One autocrat died only to give the birth of another. His brother Gyanendra took over what he left behind. From the very beginning, Gyanendra sidelined the elected parliament and the elected government, and set up an investigation committee on finding out what really happened in the palace on the night of June 1, 2001 when the entire family of Birendra wiped out, and many other relatives of Birendra also lost their lives. The unchallenging activities of Gyanendra had been instrumental to the demise of the monarchy. He followed the path his father Mahendra had paved in 1960s to take the monarchy to the grave. However, it took more than 55 years to reach the cemetery of the monarchy.

 

Gyanendra boasted that the fate had thrust the crown on his head twice. The then Rana Prime Minister Mohan Shumsher crowned Gyanendra as the king after Tribhuvan with all the family members except for Gyanendra fled to India in December 1950 when he was sure of the Liberation Army and the people’s movement toppling the Rana autocratic regime but India did not recognize the boy king, and Mohan Shumsher had to negotiate with Tribhuvan. After 50 years, Gyanendra again wore the crown his brother Birendra left dying in the indiscriminate killing of all royalties that had gathered at the Narayanhity palace on the last Friday of the month following the Nepalese calendar in 2001. Birendra had set the tradition of assembling all the members of the royalties at the Narayanhity palace on every last Friday of a month to enjoy a drink-and-dance party.

 

Mohan Shumsher lost his hereditary prime ministerial crown to Tribhuvan that emerged as the sole winner of the people’s revolution, as Tribhuvan got back the absolute power his grandfather had lost to the first Rana Prime Minister Jung Bahadur Kunwar in 1847. Tribhuvan could grab the power thanks to the then not visionary NC leader BP Koirala in 1951.

 

Gyanendra was no less ambitious than his father Mahendra, and he simply followed the political maneuvers of his father in 1960s not actually realizing that the time and the folks were not of 1960s but of 2000s: the twenty first century; majority of the young folks have had the basic education and they have the political awareness, too.
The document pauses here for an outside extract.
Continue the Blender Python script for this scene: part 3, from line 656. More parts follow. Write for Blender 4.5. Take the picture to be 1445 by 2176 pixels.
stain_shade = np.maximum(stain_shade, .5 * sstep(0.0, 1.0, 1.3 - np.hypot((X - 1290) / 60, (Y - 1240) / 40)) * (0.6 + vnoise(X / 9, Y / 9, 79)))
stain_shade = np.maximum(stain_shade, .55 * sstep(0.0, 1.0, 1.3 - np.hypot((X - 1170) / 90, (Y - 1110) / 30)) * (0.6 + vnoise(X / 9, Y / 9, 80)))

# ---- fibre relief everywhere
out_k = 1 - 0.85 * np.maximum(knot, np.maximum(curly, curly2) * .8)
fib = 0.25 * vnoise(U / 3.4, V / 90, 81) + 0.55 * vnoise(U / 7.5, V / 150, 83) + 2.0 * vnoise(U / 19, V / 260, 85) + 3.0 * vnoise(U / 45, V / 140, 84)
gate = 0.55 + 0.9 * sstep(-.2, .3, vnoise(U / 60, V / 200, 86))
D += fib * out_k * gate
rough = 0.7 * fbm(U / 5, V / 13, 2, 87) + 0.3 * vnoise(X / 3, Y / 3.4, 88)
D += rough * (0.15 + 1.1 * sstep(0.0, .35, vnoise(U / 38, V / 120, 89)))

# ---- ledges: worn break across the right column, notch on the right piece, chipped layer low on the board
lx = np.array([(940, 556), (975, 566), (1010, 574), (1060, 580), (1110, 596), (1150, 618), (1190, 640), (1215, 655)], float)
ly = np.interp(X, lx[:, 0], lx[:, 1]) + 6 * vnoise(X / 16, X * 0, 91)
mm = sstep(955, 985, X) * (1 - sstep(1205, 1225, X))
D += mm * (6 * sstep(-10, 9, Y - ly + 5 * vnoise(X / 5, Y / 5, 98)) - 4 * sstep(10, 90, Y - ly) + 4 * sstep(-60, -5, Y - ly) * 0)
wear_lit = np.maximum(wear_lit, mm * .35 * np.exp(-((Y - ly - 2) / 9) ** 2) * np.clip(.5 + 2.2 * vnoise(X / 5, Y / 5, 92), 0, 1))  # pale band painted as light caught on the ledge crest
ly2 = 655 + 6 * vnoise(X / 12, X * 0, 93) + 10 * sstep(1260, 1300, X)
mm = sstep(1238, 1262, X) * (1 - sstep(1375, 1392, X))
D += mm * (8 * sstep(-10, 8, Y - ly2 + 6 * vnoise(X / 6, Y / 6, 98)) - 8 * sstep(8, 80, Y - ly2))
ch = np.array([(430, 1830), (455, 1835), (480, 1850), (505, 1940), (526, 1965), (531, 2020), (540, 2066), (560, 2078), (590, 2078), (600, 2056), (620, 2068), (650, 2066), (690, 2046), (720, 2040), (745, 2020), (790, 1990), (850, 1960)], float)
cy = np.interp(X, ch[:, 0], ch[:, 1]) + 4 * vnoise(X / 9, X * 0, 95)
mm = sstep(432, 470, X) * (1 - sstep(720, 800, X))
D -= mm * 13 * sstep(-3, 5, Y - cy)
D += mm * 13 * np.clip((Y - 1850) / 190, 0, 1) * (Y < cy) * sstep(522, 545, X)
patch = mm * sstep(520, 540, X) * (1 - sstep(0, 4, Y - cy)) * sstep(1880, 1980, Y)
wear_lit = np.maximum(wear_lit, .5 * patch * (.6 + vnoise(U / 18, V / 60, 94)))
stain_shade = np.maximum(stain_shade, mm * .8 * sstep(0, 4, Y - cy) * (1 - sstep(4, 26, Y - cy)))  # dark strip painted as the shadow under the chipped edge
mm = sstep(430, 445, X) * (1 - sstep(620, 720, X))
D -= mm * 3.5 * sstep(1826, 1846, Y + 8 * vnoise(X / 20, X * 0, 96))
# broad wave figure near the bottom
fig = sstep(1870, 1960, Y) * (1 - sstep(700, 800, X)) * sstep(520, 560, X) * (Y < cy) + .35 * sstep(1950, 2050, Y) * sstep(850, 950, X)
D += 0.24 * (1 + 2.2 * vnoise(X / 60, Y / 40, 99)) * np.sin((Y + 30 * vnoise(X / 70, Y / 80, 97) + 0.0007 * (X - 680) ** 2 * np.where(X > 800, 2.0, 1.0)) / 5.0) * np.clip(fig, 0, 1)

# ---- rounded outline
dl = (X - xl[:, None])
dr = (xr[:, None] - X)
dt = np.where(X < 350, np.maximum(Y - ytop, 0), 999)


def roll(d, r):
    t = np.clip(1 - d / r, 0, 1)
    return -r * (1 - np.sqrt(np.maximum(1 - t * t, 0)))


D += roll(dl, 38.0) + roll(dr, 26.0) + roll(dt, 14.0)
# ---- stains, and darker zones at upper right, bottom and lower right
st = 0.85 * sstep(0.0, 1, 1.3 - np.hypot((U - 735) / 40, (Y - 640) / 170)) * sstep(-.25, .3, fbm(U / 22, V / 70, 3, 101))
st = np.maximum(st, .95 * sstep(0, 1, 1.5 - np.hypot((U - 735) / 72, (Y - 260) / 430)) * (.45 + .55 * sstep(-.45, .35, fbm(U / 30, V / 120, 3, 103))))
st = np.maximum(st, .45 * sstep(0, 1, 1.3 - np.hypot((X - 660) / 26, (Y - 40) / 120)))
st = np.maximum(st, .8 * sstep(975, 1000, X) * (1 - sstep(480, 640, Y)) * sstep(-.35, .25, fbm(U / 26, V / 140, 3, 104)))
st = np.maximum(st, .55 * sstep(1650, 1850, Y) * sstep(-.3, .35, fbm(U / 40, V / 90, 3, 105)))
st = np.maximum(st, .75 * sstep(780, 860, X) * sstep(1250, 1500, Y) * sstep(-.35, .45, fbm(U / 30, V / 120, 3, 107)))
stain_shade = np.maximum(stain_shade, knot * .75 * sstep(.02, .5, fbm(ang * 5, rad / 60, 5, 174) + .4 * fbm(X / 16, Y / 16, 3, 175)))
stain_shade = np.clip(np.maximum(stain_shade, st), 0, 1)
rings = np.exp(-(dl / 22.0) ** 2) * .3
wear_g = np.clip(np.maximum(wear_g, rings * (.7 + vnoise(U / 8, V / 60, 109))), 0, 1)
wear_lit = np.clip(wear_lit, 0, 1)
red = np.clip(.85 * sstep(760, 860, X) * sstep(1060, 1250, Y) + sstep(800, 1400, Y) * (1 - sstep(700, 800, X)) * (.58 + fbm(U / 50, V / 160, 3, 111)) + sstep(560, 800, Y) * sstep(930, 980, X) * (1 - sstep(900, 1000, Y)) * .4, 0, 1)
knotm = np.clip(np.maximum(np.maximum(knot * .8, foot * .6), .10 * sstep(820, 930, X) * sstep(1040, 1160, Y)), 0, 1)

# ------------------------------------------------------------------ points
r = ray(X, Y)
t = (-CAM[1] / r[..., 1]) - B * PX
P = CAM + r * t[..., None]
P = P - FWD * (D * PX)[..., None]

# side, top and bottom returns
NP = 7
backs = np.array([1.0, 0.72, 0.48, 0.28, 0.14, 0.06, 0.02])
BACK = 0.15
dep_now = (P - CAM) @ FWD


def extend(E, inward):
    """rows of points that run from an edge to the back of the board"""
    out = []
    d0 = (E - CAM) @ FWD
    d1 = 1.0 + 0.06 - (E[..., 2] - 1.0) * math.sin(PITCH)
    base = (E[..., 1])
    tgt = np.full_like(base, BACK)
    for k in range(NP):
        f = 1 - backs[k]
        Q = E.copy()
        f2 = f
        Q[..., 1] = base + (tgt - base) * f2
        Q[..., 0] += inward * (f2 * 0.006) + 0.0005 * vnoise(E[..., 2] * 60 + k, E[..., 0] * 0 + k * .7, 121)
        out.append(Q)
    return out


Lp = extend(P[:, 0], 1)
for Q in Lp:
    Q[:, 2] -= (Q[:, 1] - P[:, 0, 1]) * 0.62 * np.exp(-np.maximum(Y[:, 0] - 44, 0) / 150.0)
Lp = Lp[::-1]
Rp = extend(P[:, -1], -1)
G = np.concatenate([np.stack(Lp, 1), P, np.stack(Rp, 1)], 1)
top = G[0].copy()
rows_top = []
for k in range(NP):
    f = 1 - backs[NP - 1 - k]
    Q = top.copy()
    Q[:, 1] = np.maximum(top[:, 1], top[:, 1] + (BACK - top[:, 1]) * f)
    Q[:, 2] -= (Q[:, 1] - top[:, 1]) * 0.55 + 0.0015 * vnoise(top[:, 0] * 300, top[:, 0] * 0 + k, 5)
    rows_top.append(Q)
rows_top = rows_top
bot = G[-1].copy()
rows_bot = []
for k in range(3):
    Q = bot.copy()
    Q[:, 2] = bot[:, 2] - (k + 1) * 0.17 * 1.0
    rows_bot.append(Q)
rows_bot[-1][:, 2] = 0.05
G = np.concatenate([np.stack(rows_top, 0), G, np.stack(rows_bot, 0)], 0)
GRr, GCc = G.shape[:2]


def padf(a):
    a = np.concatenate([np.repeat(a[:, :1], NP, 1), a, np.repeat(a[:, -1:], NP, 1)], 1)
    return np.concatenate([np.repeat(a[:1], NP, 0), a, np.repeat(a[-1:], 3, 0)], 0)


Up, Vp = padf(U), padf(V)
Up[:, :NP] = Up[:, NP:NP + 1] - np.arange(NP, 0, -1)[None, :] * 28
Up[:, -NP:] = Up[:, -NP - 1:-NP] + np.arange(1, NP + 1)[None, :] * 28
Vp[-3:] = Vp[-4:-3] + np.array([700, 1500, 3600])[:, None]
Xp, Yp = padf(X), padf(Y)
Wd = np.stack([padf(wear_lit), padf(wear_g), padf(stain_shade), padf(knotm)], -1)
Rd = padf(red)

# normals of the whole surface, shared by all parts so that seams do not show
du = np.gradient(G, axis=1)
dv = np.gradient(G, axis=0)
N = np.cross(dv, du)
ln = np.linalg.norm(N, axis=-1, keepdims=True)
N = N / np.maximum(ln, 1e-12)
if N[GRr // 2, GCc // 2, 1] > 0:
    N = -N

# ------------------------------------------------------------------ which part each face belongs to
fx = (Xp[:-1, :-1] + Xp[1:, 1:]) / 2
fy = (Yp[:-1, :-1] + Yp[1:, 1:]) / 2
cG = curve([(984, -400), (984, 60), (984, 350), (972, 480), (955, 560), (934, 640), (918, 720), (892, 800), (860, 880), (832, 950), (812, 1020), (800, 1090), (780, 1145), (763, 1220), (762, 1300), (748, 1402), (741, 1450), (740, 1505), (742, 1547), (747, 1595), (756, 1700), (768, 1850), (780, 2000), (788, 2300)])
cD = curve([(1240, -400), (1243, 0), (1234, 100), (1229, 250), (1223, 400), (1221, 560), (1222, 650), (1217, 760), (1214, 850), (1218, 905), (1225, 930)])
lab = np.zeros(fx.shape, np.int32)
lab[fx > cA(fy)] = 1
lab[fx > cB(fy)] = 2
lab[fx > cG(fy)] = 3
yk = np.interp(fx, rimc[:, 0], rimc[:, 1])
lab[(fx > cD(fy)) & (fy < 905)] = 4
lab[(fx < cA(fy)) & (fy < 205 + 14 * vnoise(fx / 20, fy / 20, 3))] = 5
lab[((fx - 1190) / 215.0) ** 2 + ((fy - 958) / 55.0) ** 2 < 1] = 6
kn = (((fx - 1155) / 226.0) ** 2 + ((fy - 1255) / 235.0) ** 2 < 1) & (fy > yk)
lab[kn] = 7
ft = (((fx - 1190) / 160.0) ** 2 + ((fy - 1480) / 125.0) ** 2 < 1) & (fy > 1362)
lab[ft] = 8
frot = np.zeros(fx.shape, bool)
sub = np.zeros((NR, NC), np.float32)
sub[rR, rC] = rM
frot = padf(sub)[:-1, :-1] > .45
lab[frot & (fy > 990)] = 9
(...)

Surely, the common folks were not for tolerating any absolute rule of anybody.

 

Following the footsteps of his father Mahendra, Gyanendra discarded the constitution of 1991 and took the absolute power in his hands and ran the administration whimsically in 2005. He appointed Tulsi Giri and Kritinidhi Bista to the positions of his deputies believing that these guys would perform as they did in 1960s. Both were the lieutenants of his father Mahendra. In appointing those old guys, Gyanendra demonstrated how much politically naive he was.

 

Gyanendra did not understand that he was putting his crown at the risk of falling from his head. He scrapped the constitution of 1991 that had the provision for the constitutional monarchy, and he became the despot. Destroying the constitution that had the provision for safeguarding the monarchy, Gyanendra had practically gone ahead to put an end to the monarchy.

 

In November 2005, Seven-party Alliance and the Maoists joined hands reaching a 12-point understanding to fight against the autocratic rule Gyanendra imposed in the 21st century. They jointly launched a peaceful protest movement, and forced Gyanendra to reinstate the parliament he had dissolved in early 2000s. In 2007, the parliament crafted and promulgated an interim constitution that paved a way for setting up a new parliament with the participation of the Maoists for forming a new government to hold an election to a constituent assembly for crafting a people’s constitution. Maoists had 83 lawmakers in the new parliament.

 

People elected the constituent assembly-cum-parliament in April 2008. In May 2008, the first thing the constituent assembly-cum-parliament did was to vote for ending the monarchy and driving Gyanendra out of the Narayanhity palace. By that time, he had been a helpless fellow losing everything he had grabbed after the massacre of Birendra. He became one of the common folks. He was lucky that he did not need to face the fate of his brother Birendra, and could live as a human for the rest of life enjoying benefits even more than the common folks.

 

The constituent assembly completed its mission to finish off the monarchy but it did not succeed in its mission to craft a people’s mission. Crafting a constitution acceptable to all the political leaders in particular and the common folks in general was not so easy and could not be done in a short period of two years and even fours after extending its life twice for two more years.

 

Nepalese elected another constituent assembly in 2013. The composition of the newly elected constituent assembly drastically changed. The Maoist shifted to the third position in the new constituent assembly from the first in the previous constituent assembly. NC held the first position having the maximum number of its members in the constituent assembly, and CPN-UML became the second.

 

Finally, the constituent assembly delivered the people’s constitution in September 2015. The people’s president proclaimed the constitution. It took 75 years from its conception in 1940 to its delivery in 2015. It cost the lives of thousands of the political warriors starting from the 1940 and ending in 2006. Thousands of warriors became martyrs but many more have lost their lives as the unrecorded number of the soldiers of the Liberation Army in 1940s, and then 17,000 soldiers of the People’s Liberation Army from late 1990s to mid 2000s also lost their lives for making the people’s constitution a reality in 2015.

 

The delivery of the people’s constitution was not so smooth, too. Common folks had to undergo the after-delivery pain for five months, as the in-country and out-of-the-country opponents attempted to choke the Nepalese imposing the economic embargo obviously for suffocating the infant constitution. However, determined to save its baby constitution, common folks stood up to the challenges posed by the opponents of the new people’s constitution, and saved not only the infant constitution but also the sovereignty. Thus, this event proved that Nepalese could unite behind the people’s constitution, and safeguard it against any assaults from inside and outside, and keep the sovereignty intact.